Submission Instructions

Unlike previous MPs, we are not asking you to perform experiments in this MP. You do need a design document that describes the following details about your implementation.

  1. A walk-through of a simple transation that clarifies the roles that the clients, servers, and coordinator (if any) play; i.e., what messages are sent, what state is maintained by which of the nodes, etc.

  2. An detailed explanation of your concurrency control approach. Explain how and where locks are maintained, when they are acquired, and when they are released. If you are using a lock-free strategy, explain the other data structures (timestamps, dependency lists) used in your implementation.

    If your algorithm implements a strategy that does not directly follow a concurrency strategy described in the lecture or the literature, you will also need to include an argument for why your strategy ensures serial equivalence of transactions.
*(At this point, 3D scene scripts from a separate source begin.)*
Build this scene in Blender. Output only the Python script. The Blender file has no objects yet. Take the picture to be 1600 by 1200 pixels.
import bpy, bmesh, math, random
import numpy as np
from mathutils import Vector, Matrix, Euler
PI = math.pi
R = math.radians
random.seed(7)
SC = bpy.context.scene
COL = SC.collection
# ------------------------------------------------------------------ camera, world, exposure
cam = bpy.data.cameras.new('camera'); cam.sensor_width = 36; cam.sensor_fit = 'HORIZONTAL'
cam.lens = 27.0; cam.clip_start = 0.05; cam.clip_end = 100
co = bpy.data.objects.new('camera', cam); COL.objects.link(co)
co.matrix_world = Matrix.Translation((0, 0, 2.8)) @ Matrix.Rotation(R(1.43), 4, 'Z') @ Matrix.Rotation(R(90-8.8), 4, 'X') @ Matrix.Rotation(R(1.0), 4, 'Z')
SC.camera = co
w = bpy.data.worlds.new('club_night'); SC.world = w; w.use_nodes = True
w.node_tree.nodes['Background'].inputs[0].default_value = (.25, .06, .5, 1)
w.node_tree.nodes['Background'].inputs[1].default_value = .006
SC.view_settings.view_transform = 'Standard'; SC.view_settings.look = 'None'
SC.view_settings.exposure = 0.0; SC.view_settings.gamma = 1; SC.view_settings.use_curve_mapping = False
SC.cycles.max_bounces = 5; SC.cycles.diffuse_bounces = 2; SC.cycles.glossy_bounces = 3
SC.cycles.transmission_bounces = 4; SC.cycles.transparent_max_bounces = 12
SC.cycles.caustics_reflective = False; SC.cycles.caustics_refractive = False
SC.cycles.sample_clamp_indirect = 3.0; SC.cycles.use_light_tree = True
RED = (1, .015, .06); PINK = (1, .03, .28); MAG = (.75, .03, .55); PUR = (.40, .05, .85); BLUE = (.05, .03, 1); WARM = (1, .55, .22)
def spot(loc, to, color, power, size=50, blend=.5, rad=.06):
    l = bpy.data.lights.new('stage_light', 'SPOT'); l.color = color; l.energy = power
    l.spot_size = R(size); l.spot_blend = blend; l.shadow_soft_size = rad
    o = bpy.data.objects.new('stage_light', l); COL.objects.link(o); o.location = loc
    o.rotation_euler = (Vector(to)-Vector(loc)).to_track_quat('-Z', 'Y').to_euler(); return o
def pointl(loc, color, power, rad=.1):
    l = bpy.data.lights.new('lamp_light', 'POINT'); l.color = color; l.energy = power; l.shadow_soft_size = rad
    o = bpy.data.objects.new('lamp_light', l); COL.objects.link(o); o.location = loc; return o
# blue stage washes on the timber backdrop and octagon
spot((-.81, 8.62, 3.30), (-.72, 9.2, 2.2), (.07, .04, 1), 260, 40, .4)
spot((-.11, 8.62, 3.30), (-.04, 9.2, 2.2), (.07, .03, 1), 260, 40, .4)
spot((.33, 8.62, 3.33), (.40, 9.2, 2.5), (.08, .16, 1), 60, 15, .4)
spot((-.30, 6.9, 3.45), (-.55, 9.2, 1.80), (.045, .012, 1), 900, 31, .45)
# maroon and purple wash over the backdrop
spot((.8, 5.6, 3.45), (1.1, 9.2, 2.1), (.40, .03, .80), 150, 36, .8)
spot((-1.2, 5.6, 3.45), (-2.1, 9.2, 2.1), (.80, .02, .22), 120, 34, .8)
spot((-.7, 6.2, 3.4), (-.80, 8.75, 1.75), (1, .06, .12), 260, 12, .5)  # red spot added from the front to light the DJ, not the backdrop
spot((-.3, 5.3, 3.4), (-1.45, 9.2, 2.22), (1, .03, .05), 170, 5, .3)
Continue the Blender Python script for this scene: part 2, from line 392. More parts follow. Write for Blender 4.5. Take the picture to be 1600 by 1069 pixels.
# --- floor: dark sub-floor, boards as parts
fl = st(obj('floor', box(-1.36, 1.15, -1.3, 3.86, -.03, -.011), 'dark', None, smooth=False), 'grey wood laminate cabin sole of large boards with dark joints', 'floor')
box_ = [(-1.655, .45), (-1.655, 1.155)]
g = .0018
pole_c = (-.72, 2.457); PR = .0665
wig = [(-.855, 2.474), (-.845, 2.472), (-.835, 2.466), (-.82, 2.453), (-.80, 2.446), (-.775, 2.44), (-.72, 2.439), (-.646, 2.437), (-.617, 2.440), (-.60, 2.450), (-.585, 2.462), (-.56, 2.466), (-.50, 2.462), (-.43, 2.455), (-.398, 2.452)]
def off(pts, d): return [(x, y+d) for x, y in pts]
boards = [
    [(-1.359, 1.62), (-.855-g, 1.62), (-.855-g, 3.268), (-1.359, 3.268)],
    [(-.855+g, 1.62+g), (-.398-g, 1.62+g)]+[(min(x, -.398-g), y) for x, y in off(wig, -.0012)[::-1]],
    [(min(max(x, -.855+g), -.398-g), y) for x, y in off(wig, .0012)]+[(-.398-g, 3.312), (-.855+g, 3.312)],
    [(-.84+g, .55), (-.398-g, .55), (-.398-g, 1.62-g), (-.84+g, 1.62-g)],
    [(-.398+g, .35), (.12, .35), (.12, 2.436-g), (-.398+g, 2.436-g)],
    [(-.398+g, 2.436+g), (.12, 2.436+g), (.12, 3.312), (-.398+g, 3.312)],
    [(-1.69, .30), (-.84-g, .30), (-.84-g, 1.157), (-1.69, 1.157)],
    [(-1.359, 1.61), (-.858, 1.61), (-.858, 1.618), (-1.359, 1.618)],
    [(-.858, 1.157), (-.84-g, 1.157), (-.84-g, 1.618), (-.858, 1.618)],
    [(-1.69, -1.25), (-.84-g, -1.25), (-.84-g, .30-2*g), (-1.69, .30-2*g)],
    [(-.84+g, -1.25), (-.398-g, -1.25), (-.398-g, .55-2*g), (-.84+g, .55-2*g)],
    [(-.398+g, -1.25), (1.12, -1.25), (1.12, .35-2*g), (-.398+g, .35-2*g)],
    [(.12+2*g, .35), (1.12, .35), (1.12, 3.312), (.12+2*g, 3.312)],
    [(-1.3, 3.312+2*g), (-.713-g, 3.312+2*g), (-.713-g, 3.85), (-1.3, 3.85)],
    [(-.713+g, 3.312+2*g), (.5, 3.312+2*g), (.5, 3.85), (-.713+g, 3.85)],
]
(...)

  3. A description of how transactions are aborted and their actions are rolled back. Be sure to mention how you ensure that other transactions do not use partial results from aborted transactions.

  4. If you are implementing the extra credit, describe how you detect or prevent deadlocks.

Your document should also include the location of your git repository for the project and the commit hash of the revision you want us to evaluate, as in previous MPs.